▶ **GOAL OF THE EXERCISE**
Pick out every line in the data below that holds "from".

+--

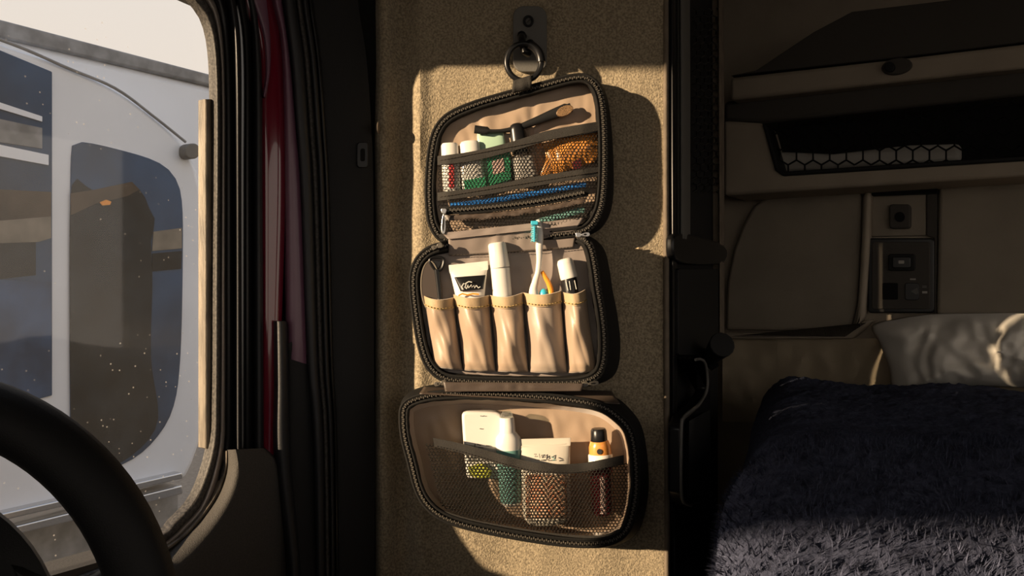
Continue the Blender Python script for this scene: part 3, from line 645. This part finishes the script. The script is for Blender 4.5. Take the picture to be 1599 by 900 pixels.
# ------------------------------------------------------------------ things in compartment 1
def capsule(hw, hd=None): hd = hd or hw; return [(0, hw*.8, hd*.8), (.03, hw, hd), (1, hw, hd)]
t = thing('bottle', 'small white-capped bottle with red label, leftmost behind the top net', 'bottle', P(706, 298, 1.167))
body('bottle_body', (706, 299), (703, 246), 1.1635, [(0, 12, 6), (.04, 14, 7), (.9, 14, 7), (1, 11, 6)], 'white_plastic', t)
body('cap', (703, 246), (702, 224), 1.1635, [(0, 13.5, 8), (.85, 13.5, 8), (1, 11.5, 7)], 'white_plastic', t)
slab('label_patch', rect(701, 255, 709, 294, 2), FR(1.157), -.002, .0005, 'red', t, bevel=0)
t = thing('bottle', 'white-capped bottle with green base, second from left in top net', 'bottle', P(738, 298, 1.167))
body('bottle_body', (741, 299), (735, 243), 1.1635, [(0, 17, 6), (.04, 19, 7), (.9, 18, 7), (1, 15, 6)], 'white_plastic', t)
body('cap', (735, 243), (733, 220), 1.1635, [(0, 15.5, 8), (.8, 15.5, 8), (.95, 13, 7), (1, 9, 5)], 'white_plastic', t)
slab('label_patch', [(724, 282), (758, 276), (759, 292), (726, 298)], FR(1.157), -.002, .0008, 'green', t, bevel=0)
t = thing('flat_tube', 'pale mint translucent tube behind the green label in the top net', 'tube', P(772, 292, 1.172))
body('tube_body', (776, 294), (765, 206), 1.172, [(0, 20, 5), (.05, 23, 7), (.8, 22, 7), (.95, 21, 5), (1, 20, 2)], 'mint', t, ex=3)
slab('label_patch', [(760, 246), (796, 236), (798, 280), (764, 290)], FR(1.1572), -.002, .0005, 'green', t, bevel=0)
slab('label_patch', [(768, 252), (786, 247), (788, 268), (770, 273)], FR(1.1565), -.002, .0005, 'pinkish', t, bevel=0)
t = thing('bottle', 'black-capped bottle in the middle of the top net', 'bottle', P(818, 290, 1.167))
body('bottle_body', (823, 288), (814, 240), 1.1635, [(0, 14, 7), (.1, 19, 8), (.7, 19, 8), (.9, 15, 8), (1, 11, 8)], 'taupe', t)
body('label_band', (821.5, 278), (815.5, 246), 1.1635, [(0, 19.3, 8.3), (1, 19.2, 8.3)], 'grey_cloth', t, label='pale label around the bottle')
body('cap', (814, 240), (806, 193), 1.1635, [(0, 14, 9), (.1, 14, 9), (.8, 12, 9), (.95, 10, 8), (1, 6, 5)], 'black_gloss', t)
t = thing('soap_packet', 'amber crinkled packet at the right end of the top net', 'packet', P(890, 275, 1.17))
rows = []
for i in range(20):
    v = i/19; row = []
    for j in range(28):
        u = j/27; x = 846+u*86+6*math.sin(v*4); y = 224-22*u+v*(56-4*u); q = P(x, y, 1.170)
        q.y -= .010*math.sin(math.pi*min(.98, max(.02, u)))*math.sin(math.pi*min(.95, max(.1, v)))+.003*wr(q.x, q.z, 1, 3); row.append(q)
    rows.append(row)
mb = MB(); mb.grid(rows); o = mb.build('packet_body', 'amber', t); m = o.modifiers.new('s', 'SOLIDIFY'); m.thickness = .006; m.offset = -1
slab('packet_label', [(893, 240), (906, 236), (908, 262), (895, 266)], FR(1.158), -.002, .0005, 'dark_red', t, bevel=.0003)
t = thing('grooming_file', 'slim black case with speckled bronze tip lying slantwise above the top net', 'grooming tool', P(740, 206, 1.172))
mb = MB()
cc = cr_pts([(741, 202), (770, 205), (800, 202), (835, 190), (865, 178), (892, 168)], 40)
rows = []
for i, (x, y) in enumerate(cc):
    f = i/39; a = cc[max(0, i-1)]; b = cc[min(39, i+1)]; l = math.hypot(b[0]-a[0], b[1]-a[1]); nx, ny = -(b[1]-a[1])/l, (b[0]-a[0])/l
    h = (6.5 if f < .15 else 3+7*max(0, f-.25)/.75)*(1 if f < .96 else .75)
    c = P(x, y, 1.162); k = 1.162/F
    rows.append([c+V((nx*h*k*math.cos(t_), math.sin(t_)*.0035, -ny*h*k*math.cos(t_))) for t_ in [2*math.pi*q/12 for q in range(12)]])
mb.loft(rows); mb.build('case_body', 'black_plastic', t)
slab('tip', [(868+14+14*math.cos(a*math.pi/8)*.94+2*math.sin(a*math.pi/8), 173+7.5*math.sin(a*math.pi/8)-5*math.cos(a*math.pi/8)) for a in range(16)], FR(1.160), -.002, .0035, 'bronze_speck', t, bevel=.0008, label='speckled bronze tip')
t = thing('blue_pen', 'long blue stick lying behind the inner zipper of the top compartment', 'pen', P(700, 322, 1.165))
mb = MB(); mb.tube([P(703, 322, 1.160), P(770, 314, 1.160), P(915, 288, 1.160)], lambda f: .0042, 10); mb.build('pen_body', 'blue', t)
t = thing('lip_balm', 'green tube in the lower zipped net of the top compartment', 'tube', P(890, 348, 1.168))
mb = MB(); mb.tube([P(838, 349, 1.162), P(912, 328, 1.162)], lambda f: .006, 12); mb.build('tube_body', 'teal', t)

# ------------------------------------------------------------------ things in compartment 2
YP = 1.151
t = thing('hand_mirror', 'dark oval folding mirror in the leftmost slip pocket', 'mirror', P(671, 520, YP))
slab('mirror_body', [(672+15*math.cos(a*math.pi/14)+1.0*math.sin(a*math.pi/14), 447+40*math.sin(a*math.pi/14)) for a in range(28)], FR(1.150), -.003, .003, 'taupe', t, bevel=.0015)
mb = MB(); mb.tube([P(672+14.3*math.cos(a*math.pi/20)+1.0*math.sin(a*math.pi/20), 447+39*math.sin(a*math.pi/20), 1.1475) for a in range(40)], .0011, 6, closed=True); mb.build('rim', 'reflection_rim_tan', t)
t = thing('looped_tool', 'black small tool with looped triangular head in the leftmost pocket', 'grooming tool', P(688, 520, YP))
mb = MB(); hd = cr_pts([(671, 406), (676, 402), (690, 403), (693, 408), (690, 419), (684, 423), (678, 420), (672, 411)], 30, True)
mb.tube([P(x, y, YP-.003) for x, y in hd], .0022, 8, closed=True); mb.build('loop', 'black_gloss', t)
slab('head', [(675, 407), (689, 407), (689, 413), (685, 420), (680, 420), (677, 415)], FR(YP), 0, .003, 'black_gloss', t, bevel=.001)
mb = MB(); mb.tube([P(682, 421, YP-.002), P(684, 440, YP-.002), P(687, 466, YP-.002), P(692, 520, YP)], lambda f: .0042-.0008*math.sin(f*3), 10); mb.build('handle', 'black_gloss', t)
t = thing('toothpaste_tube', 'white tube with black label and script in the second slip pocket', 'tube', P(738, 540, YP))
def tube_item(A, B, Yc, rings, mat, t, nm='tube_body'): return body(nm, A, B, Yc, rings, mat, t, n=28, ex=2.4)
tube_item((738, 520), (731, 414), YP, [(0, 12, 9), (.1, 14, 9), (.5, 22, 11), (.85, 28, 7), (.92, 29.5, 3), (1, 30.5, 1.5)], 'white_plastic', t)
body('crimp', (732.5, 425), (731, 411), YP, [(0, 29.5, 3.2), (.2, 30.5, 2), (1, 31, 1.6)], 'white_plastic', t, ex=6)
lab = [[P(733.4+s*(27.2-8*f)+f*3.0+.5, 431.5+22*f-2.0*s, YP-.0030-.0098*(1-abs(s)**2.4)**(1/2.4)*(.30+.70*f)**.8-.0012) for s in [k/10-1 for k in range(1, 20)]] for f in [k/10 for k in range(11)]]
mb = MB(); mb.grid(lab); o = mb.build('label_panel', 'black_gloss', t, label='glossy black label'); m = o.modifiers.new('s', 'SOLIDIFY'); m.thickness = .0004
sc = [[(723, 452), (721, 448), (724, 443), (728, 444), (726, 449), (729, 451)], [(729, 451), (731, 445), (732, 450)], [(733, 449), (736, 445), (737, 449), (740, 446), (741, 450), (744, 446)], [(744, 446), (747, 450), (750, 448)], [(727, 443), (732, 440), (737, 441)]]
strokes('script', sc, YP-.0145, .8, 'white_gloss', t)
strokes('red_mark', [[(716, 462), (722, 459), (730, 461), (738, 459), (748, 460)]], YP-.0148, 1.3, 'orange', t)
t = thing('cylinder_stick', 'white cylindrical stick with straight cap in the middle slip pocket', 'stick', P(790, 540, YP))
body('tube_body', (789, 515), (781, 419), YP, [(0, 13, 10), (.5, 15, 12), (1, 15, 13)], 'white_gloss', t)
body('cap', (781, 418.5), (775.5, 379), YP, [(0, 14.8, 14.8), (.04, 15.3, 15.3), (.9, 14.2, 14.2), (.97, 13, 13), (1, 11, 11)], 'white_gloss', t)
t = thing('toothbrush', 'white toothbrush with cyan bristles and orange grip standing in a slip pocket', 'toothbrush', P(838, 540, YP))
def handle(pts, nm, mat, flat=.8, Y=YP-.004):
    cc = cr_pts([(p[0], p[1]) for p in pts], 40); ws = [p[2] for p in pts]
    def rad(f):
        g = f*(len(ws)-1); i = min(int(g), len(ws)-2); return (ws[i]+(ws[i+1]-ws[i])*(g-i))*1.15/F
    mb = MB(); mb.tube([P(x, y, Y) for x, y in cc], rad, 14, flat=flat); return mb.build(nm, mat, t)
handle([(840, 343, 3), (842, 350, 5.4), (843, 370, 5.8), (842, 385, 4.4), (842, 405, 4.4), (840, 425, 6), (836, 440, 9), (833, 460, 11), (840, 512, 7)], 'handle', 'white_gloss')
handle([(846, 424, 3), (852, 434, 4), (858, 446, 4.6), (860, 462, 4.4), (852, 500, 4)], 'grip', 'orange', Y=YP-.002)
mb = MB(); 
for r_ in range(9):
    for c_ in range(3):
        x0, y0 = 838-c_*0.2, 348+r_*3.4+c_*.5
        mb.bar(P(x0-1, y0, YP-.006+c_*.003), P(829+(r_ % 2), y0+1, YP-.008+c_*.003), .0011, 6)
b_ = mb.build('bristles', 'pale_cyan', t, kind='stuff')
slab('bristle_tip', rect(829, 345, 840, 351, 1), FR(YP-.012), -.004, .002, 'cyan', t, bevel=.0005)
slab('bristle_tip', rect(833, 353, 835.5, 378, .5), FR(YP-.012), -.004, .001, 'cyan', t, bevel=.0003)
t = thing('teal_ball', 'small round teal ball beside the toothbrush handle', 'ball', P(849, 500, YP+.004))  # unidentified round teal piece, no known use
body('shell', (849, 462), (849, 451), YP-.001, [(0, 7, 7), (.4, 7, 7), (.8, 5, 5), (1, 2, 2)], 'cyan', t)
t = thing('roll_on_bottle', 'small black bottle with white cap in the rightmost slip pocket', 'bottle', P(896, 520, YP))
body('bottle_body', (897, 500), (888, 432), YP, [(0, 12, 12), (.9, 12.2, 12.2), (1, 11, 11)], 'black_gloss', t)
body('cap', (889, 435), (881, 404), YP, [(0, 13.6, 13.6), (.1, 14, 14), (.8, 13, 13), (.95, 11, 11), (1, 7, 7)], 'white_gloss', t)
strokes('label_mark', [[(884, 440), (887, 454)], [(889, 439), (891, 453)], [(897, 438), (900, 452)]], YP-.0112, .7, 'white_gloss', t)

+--

▶ **RESPONSE TO THIS EXERCISE**
Continue the Blender Python script for this scene: part 3, from line 645. This part finishes the script. The script is for Blender 4.5. Take the picture to be 1599 by 900 pixels.
t = thing('bottle', 'white-capped bottle with green base, second from left in top net', 'bottle', P(738, 298, 1.167))